Closely related to getting description across in a novel is getting information across. We call this exposition. See how dialogue used to get across information is done in this section of Paramour by Gerald Petievich.

(Jack tells Marilyn that he searched her apartment a few days earlier):

"I just hope my apartment was decent when you conducted the search," Marilyn said.

"Spotless."

"You know a lot about me," she said, "but I know absolutely nothing about you."

"I've been on the White House Detail since..."

"Are you married, Jack?"

He shook his head.

"Why not?" she said.

"Never got around to it, I guess."

"Or seldom wanted to get around to it?"

You see. We were told some of his background through his words, not someone else talking about him.

Here's another example of an effective use of dialogue to present information to readers, from Degree of Guilt by Richard North Patterson.

(Attorney Terri is interviewing an older actress who once knew famous actress Laura Chase before Laura killed herself.)

"How did you meet Laura Chase?" Terri asked.

"As you may or may not know, my father ran Paramount Studios then, so they stuck me in the family business.”

“I didn’t know.”

"Eventually, I developed a perverse desire to be more important than he was. But my first job was a supporting role as Laura Chase's kid sister, for which my major qualification was to be more or less flat-chested."

"I've haven’t seen that one, I guess."

"It never got made.” Caldwell's voice grew softer. "Laura killed herself just before our biggest scene."

Let’s use all the senses in our novel.

Descriptive writing is typically describing how something looks. Painting a picture for your readers, gives them something to visualize. However, to limit yourself to how things look is one-dimensional.
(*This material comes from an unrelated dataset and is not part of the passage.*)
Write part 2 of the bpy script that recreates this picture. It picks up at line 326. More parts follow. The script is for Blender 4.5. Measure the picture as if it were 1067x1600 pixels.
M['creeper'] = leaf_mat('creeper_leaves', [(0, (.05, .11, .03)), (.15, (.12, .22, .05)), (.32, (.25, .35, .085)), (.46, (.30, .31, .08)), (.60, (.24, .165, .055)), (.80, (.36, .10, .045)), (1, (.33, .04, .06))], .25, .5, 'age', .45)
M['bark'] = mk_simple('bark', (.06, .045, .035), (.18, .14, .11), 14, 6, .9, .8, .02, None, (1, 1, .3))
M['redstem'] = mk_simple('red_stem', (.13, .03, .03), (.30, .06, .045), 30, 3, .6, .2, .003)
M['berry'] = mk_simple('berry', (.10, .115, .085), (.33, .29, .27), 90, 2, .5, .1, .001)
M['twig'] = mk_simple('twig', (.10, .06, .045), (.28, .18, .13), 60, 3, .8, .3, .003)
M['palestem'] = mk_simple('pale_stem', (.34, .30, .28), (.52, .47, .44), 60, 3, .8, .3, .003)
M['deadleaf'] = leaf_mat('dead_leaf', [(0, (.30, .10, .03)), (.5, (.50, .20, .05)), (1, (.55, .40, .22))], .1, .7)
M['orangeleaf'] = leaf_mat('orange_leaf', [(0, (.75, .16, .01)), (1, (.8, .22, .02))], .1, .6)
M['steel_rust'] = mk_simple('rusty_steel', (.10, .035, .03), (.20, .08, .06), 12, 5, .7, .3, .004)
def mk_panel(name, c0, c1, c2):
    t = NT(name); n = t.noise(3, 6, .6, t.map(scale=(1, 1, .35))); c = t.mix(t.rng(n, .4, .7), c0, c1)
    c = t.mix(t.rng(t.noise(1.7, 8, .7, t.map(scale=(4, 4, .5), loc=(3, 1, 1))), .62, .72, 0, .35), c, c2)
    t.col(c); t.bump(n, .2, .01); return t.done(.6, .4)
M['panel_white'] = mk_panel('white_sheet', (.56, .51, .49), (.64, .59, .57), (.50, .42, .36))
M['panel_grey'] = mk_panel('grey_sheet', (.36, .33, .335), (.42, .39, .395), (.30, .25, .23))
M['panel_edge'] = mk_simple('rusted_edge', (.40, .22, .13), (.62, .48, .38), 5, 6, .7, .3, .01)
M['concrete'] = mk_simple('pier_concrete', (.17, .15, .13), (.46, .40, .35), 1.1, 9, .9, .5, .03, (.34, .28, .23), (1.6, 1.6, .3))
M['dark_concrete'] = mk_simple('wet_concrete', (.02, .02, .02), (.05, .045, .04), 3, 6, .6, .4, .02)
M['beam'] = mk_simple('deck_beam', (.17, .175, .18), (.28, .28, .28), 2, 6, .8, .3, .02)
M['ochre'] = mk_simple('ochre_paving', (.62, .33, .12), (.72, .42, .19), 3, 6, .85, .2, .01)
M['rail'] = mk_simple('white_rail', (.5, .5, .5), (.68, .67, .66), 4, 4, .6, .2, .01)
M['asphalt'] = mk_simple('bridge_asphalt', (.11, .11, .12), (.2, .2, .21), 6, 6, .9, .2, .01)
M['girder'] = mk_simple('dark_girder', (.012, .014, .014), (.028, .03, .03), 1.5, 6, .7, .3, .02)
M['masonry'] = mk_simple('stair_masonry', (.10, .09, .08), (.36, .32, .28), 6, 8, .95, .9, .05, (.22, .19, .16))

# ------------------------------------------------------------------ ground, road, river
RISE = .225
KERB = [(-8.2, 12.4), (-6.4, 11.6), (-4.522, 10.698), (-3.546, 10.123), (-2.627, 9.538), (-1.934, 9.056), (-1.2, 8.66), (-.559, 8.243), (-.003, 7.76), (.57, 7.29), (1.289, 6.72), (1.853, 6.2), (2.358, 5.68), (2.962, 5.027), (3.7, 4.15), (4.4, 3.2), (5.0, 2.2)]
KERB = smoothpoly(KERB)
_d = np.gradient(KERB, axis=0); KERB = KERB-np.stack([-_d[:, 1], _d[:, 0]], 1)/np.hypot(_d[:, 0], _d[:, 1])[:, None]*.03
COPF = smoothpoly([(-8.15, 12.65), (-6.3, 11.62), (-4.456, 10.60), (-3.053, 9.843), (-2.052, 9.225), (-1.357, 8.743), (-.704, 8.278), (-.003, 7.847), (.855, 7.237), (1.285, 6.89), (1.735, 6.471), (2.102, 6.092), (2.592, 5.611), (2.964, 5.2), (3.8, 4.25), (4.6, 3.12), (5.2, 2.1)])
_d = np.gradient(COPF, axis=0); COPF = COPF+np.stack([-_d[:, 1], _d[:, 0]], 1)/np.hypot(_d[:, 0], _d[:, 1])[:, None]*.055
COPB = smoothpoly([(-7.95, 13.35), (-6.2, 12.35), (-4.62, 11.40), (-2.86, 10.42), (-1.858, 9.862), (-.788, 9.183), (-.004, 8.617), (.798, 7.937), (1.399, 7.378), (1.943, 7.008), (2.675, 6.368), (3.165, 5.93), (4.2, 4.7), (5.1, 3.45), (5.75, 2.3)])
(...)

You also can describe how things sound, taste, smell and how they feel to the touch. Obviously, you don't need to evoke every single sense. Be aware there are other senses beyond the obvious one and describing things in a different way can sometimes be even more powerful. 

What is important in writing is that readers are reached on different levels. Therefore, it is important to use those words to help readers see, hear, smell, taste and touch.

Novels hold one huge advantage over the big screen experience: the power of your reader’s imagination. A beautiful character on the screen is amazing. However, you're still being forced to accept the director's version of a "beautiful character."

Descriptive writing in a novel allows you to paint a picture of a character using just one or two well-chosen details and leave it up to readers to complete the picture. Readers can visualize their own version of the character.

Today’s writers make the description precise while keeping it to a minimum. Most readers want characters and action with just enough description so they can imagine the story as it’s unfolding.